Les verres métalliques sont un matériau prometteur pour le secteur
aérospatial, l’industrie automobile, l’électronique, la
micromécanique y compris pour les montres, les smartphones, les
transformateurs et d’autres dispositifs où la résistance élevée à
l’usure et la grande qualité de surface ont une valeur de principe.

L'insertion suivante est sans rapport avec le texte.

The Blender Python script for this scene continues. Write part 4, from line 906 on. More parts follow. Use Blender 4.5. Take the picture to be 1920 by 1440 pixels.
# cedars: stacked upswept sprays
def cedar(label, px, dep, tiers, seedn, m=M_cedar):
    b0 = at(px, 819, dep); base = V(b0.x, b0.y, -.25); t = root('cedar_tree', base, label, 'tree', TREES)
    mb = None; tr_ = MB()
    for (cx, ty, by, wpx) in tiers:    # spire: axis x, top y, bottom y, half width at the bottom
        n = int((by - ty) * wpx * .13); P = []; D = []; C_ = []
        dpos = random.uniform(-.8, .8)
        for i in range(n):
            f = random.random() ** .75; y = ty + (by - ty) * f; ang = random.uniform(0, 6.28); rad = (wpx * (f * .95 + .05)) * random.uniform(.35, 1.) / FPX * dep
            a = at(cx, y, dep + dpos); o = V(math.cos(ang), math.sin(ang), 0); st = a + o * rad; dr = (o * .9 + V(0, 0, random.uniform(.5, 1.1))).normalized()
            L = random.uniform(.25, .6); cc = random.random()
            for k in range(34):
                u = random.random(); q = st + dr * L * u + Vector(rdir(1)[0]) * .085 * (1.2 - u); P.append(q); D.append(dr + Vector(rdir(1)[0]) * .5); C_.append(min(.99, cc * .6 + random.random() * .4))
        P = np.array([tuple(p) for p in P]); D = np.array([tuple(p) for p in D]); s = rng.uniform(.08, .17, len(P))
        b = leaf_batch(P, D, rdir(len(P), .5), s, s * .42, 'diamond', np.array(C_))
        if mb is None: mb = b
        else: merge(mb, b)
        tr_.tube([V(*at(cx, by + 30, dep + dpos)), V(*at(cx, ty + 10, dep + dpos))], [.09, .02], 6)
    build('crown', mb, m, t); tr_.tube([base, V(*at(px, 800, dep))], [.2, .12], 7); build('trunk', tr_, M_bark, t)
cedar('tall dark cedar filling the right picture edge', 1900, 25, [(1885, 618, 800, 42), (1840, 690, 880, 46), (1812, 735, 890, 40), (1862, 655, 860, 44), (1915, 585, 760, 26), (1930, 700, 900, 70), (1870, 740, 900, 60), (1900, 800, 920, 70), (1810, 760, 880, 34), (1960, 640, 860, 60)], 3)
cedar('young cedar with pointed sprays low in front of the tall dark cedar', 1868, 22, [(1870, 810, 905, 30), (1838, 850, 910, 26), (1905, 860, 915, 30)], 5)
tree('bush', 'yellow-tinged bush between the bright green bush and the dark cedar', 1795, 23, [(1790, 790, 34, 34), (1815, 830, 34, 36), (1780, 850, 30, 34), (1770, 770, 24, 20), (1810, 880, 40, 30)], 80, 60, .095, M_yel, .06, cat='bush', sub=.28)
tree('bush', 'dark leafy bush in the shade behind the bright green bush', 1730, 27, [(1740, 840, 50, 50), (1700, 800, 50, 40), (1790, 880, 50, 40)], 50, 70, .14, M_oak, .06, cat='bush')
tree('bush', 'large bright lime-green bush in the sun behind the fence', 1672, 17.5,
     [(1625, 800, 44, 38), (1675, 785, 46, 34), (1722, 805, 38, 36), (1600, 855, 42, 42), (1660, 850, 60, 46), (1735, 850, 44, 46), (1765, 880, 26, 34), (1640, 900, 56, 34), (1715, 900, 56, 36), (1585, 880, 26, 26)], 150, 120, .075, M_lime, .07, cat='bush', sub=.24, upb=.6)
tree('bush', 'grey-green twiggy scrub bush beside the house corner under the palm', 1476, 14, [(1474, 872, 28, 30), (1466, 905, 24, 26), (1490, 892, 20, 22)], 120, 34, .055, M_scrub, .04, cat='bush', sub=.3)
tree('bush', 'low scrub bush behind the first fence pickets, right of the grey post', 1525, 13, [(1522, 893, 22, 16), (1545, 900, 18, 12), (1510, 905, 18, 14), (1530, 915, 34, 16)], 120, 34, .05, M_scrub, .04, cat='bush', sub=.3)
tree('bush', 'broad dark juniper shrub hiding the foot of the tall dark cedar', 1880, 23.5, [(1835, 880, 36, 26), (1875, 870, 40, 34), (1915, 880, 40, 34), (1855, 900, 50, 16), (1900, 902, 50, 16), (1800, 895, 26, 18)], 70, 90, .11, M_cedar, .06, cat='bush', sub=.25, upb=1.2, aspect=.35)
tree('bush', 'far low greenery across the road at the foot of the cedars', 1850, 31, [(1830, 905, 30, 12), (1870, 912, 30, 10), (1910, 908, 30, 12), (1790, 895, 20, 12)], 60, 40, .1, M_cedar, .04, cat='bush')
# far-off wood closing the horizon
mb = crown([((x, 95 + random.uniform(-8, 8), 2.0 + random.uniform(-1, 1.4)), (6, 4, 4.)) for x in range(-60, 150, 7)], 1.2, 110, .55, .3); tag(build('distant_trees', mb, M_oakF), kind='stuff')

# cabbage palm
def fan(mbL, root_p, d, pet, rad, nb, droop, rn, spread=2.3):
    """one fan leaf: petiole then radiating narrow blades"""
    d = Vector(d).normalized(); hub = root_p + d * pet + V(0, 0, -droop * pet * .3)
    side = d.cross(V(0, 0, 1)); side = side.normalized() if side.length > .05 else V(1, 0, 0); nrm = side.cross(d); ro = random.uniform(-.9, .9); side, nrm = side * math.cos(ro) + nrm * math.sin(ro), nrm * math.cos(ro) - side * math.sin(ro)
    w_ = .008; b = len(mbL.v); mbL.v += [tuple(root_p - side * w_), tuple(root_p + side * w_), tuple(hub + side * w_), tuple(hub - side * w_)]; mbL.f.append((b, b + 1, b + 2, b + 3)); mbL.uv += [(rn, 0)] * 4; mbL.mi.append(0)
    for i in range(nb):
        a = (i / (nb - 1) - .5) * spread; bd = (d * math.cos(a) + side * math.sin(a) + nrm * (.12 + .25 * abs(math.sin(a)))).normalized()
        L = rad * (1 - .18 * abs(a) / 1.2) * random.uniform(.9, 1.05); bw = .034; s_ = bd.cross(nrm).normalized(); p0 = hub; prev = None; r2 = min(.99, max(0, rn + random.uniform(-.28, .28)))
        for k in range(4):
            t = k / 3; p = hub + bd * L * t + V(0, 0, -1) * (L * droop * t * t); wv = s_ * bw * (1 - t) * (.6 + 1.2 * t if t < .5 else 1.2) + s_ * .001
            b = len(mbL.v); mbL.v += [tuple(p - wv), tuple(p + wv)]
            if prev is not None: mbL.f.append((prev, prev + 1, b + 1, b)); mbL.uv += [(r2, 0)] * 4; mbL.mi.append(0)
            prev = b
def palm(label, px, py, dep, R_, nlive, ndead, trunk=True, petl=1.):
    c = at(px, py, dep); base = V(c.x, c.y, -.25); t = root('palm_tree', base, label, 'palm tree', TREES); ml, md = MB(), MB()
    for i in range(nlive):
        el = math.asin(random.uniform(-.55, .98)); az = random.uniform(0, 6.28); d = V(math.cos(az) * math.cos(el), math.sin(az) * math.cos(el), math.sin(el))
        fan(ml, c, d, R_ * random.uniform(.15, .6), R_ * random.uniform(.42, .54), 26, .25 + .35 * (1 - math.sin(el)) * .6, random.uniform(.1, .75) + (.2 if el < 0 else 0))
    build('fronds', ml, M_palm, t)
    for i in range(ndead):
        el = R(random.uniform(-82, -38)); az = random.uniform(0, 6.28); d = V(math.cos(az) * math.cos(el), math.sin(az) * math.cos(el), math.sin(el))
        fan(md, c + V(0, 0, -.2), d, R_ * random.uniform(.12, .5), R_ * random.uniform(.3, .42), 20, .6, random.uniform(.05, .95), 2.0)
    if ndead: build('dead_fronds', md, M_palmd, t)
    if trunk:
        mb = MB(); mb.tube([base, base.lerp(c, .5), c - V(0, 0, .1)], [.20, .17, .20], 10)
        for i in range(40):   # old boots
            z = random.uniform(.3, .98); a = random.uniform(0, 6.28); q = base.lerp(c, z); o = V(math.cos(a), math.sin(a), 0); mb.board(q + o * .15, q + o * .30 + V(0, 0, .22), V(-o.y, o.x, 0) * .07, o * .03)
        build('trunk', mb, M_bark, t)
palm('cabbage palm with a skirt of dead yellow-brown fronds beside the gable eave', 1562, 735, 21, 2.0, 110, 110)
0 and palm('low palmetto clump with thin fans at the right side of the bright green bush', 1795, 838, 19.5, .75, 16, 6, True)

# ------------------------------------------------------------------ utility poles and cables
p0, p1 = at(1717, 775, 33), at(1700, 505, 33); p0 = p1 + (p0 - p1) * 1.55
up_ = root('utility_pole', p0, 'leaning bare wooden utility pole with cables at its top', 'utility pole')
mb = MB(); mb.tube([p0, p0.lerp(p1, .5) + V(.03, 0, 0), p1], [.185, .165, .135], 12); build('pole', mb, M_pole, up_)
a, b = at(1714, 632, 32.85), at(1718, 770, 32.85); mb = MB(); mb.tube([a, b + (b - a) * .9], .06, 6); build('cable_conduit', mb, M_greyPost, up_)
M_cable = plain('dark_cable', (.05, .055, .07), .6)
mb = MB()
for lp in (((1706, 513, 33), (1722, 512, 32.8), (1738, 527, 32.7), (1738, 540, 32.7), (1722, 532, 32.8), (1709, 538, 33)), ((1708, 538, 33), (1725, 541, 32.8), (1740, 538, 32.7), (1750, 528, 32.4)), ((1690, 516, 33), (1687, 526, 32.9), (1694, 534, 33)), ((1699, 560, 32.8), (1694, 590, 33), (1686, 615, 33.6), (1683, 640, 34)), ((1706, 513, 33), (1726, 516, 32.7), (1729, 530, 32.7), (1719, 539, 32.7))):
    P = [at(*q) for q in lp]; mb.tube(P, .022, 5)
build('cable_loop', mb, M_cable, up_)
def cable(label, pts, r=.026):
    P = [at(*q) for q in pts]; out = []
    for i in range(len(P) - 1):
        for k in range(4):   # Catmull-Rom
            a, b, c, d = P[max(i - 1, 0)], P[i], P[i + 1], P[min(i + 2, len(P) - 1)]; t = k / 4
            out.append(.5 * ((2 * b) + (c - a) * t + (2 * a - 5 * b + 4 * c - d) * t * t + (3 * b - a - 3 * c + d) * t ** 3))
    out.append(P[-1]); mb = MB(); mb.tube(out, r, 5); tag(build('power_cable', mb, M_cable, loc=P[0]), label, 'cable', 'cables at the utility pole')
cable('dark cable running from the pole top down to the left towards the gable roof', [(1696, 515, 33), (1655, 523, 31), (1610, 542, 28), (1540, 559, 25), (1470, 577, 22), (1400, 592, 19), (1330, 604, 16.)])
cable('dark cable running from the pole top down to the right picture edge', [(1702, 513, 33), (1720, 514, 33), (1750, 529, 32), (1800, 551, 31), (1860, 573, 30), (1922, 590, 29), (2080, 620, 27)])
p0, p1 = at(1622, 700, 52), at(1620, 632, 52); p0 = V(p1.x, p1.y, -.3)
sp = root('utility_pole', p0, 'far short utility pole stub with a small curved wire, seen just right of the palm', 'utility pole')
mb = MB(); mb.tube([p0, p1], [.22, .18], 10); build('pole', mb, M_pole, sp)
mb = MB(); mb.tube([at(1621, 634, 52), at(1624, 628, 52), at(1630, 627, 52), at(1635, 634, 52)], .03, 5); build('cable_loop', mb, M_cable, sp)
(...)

Les verres métalliques à base de titane qui sont hautement
résistants à la corrosion peuvent également servir d’implants dans
la médecine et être utilisés pour la fabrication des instruments
chirurgicaux. Dans l’industrie du sport, on peut en faire des
raquettes de tennis et des crosses pour golf qui doivent être très
élastiques.
L’équipe composée de 30 chercheurs se donne pour objectif la
création d’une nouvelle classe de matériaux dits hybrides,
c’est-à-dire combinant les verres métalliques avec d’autres
matériaux, par exemple, avec les polymères, pour faire le mieux
valoir les propriétés de chacun d’eux. Le projet est conçu pour deux
ans et est dirigé par Dmitri Louzguine, actuellement professeur de
l’Université de Tohoku.
(*) Pour des raisons encore mal
définies, les métaux composant l'alliage doivent être au minimum de
3 (souvent 5 et plus), et la différence des poids atomiques entre
les différents constituants doit être d'au moins 12%.